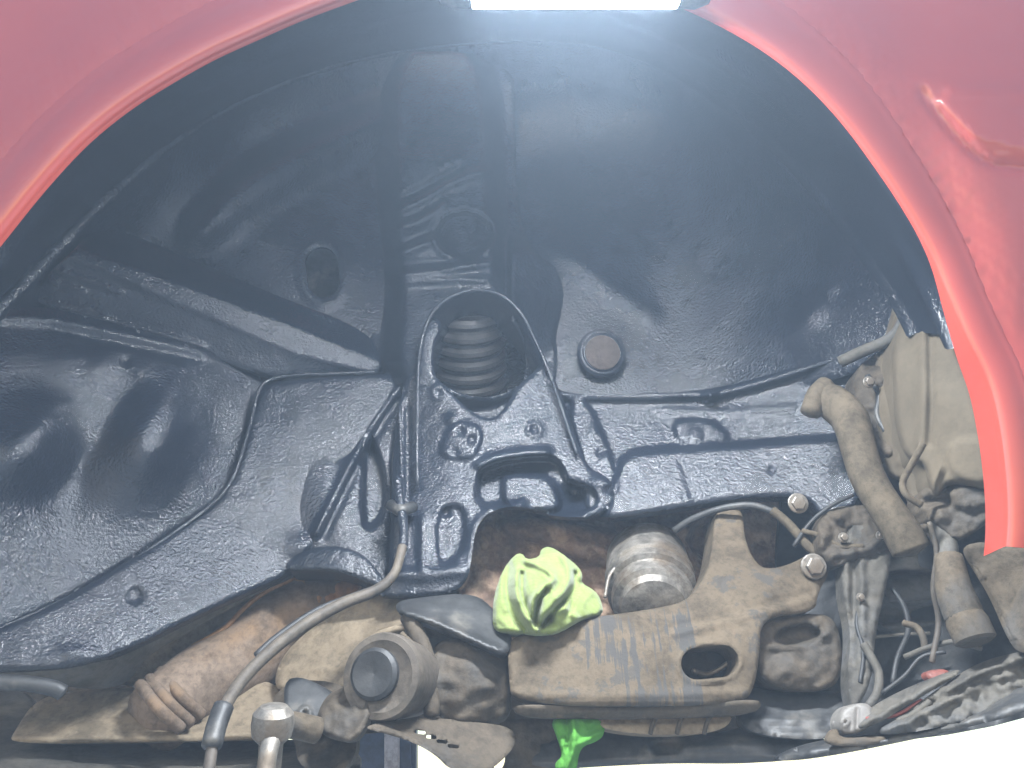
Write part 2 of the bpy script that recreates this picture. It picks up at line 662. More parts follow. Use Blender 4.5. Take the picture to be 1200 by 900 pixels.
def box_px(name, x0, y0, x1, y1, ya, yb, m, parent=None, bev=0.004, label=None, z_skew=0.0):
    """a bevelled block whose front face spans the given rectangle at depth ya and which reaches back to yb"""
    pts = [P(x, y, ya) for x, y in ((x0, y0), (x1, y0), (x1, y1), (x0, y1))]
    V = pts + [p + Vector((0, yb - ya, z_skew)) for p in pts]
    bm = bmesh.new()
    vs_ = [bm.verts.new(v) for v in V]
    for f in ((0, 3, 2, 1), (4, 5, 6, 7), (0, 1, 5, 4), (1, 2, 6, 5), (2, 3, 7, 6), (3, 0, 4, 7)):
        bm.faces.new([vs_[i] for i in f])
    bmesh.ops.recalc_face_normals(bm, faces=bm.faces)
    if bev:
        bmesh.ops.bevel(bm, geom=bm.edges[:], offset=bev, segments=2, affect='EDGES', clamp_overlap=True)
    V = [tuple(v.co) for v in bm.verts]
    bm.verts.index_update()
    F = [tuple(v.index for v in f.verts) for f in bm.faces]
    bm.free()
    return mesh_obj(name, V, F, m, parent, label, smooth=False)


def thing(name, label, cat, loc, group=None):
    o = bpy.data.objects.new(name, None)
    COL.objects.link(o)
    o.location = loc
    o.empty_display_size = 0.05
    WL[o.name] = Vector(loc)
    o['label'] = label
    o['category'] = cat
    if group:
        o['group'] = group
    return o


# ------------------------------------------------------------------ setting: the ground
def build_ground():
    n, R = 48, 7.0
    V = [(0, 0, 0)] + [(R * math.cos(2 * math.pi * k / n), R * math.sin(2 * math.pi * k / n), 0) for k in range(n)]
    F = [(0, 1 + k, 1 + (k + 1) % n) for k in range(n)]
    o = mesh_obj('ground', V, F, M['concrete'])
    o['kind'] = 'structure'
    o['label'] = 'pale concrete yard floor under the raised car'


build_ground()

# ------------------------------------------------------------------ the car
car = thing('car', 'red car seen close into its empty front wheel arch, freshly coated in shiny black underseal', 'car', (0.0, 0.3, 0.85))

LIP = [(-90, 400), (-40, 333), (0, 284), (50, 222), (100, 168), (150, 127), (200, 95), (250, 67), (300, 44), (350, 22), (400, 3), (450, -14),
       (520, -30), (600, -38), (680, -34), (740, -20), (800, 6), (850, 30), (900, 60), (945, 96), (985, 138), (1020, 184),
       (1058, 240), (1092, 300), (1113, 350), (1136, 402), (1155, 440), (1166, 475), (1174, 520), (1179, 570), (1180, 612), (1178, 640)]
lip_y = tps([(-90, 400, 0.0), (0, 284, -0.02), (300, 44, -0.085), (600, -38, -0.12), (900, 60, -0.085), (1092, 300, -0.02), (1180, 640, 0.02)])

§

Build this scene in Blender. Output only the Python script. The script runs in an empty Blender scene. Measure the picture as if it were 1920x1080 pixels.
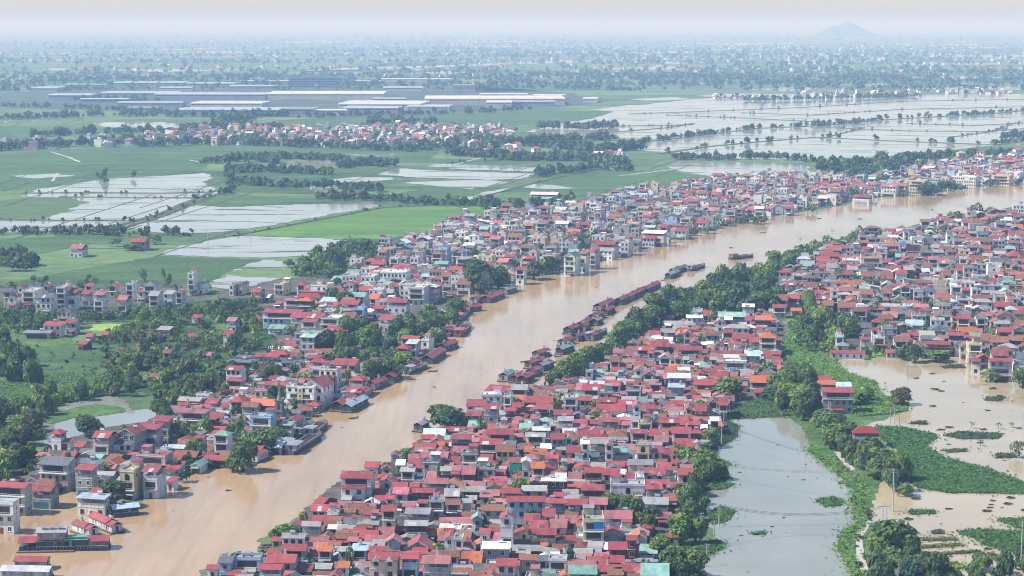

§

§ Exercise
From the records above, repeat exactly the lines from the one with "Write part 2" through the one with "return mesh_obj(name, V, F, m, parent, label, smooth=False)", both included.

§ Written response
Write part 2 of the bpy script that recreates this picture. It picks up at line 662. More parts follow. Use Blender 4.5. Take the picture to be 1200 by 900 pixels.
def box_px(name, x0, y0, x1, y1, ya, yb, m, parent=None, bev=0.004, label=None, z_skew=0.0):
    """a bevelled block whose front face spans the given rectangle at depth ya and which reaches back to yb"""
    pts = [P(x, y, ya) for x, y in ((x0, y0), (x1, y0), (x1, y1), (x0, y1))]
    V = pts + [p + Vector((0, yb - ya, z_skew)) for p in pts]
    bm = bmesh.new()
    vs_ = [bm.verts.new(v) for v in V]
    for f in ((0, 3, 2, 1), (4, 5, 6, 7), (0, 1, 5, 4), (1, 2, 6, 5), (2, 3, 7, 6), (3, 0, 4, 7)):
        bm.faces.new([vs_[i] for i in f])
    bmesh.ops.recalc_face_normals(bm, faces=bm.faces)
    if bev:
        bmesh.ops.bevel(bm, geom=bm.edges[:], offset=bev, segments=2, affect='EDGES', clamp_overlap=True)
    V = [tuple(v.co) for v in bm.verts]
    bm.verts.index_update()
    F = [tuple(v.index for v in f.verts) for f in bm.faces]
    bm.free()
    return mesh_obj(name, V, F, m, parent, label, smooth=False)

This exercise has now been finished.